好物日記

本を読んだり美術館に行ったりする人の日記

小川一水『ハイウイング・ストロール』を読みました

小川一水の描く「陸空海」復刊シリーズのうち、「空」担当の作品です。もともとは2004年にソノラマ文庫から出ていた小説が、加筆修正されて再び世に出てきたものです。
ソノラマ文庫版は読んでいないのですが、著者曰く「今回の復刊に当たって原稿用紙四十枚に及ぶ修正を施しました。(P.436)」とのことなので、どこが変わっているのか気になる…。ただ話の大筋は変えていないようですね。また「この話は剣と魔法のMMORPGの話です。(P.435)」ともあるのですが、実際読んでみると、すごく納得します。ええ、そういう話です。

何が驚くって、この話の眩しいくらいの青春ぶりと輝かしくて直視できないくらいのハッピーエンドです。こんな見事なハッピーエンド、いまどきハリウッドでもお目にかかりませんよ!なんだこれ!いいな!

時は未来。「大洪雲」によって地球の大半が重素の海に沈んだ世界で、人々は謎の生物・浮獣を食べたり加工したりしながら、わずかに残った島々で細々と暮らしている。浮獣を狩るのは「翔窩(ショーカ)」と呼ばれるハンターだ。彼らはシップ(プロペラ飛行機)に乗って空を飛び、獲物を撃ち落として貴重な資源を手に入れてくるが、荒くれ者の集まりであるショーカは人々からは敬遠されていた。
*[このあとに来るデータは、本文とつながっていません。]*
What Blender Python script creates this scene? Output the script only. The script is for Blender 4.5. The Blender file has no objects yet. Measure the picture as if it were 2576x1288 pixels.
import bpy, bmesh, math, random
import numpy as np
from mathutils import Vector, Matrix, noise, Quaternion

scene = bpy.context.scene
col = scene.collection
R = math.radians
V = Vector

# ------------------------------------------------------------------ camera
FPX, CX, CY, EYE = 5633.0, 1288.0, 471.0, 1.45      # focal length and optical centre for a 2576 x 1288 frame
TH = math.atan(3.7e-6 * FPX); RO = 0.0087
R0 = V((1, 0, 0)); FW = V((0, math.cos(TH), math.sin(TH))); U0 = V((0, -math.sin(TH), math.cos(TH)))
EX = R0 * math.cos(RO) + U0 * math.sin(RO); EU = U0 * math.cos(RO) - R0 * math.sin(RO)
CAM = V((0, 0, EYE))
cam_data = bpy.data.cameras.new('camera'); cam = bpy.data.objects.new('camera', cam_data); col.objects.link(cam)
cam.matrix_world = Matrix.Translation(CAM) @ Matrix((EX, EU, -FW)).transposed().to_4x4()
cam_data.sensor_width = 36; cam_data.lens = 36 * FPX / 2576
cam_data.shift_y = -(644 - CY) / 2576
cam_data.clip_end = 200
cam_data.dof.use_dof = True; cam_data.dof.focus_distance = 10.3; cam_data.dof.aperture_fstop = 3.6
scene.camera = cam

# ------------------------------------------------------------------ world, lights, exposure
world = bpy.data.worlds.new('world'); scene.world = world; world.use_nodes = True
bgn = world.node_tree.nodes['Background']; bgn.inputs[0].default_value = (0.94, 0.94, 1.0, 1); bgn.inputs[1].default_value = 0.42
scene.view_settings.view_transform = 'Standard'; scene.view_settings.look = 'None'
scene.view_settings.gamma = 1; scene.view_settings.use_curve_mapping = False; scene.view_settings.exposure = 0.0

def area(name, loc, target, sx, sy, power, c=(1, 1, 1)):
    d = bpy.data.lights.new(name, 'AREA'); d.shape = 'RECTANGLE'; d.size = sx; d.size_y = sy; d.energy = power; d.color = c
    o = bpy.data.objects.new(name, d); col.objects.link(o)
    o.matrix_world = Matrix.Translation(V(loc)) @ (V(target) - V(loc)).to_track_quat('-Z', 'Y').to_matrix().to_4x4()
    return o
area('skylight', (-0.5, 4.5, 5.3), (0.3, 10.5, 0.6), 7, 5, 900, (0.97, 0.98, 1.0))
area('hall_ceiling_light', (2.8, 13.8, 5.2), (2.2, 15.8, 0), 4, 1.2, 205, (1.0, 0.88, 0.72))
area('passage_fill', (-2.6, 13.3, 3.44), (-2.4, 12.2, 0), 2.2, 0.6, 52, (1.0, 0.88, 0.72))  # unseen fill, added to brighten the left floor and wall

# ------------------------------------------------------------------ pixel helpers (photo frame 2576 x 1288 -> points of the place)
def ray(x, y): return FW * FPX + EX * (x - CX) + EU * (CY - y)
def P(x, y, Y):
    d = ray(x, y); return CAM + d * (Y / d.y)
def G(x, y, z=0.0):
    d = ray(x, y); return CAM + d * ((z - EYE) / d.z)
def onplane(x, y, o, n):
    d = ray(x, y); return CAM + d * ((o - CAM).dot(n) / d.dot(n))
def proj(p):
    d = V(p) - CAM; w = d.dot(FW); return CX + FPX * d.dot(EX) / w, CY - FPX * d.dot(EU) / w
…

そんな世界の下町で学校をサボって友人とつるんでいた少年リオは、突然現れたショーカの女性ジェンカに引っ立てられてシップに乗ることになり、ショーカへの道を歩み始める。
…というのがおおまかなあらすじです。少年リオの成長譚でもあり、ジェンカとのラブストーリーでもあり、飛行機乗りのロマンもある。

「大洪雲」という災厄について多くは語られません。何かがあって今の世界になってはいるのだけれど、そこは大した問題ではない。世界設定はSFだけど世界観としてはファンタジー寄りで、この小説舞台を作り出すための装置としての「大洪雲」でしかないので、そこを深く考える必要はないです。
浮獣とよばれる不思議生物をヒコーキ野郎が狩る。操縦桿を握って機体を自在に操り、照準を合わせて弾丸を放ち獲物を撃ち落とす。プロペラとエンジンの爆音、シップが急降下するときの重力、二人一組のバディで背中合わせになって戦う、その昂揚感。難しいことはいいじゃないか、荒くれ者の一員になって空で大暴れしようぜ!みたいなノリで読めばいいと思います。

しかし個人では敵わない強大な敵に出会った時にチームワークを呼びかけるあたりが小川一水だなぁと思います。強い敵に向かって無敵の二人が立ち向かう、ではなくて、俺たちだけでは無理だから力を合わせよう、というタイプですよね。そういえば小川一水は友情・努力・勝利のJUMP j BOOKS でデビューしているのでした。

もうひとつ小川一水の良さを感じたのが、リオが下町にいた頃に好きだった女の子・ティラルの扱い。彼女はなんというかまぁ、自分の可愛さを十分に自覚した奔放な小悪魔系女子です。ショーカになる前にリオはこっぴどく彼女にフラれるわけですが、リオがショーカになっていろいろ経験した後にティラルと再会したときの描き方がとてもよかったです。この優しさが好きだ。

作者自身も言っている通り、ストーリーは非常にゲーム的です。ただ、今だからそう思うのであって、最初にこの小説が書かれた2003年頃には珍しかったのかもしれない。私はゲームをしないのでわからないのですが、こういう話ってありそうで無いの?スカイリムは2011年リリース、モンスターハンターは2004年リリース、エースコンバットは1995年リリースだから、そういう流れの一つとして位置づけることもできるのかな。
ただ、敵が人ではなく「浮獣」であるというところに、この小説のユニークさがあると思います。そう、ただのモンスターでもないのです。じゃあ何なの?というのはネタバレなのでいいませんが、この「浮獣」という存在についてはもうちょっとつついてみたい気もする。でもそうしたら違う話になっちゃうよなぁ。

表紙の美しさも魅力の復刊版、笹本祐一の解説(というか、小川一水の思い出?)も面白かったです。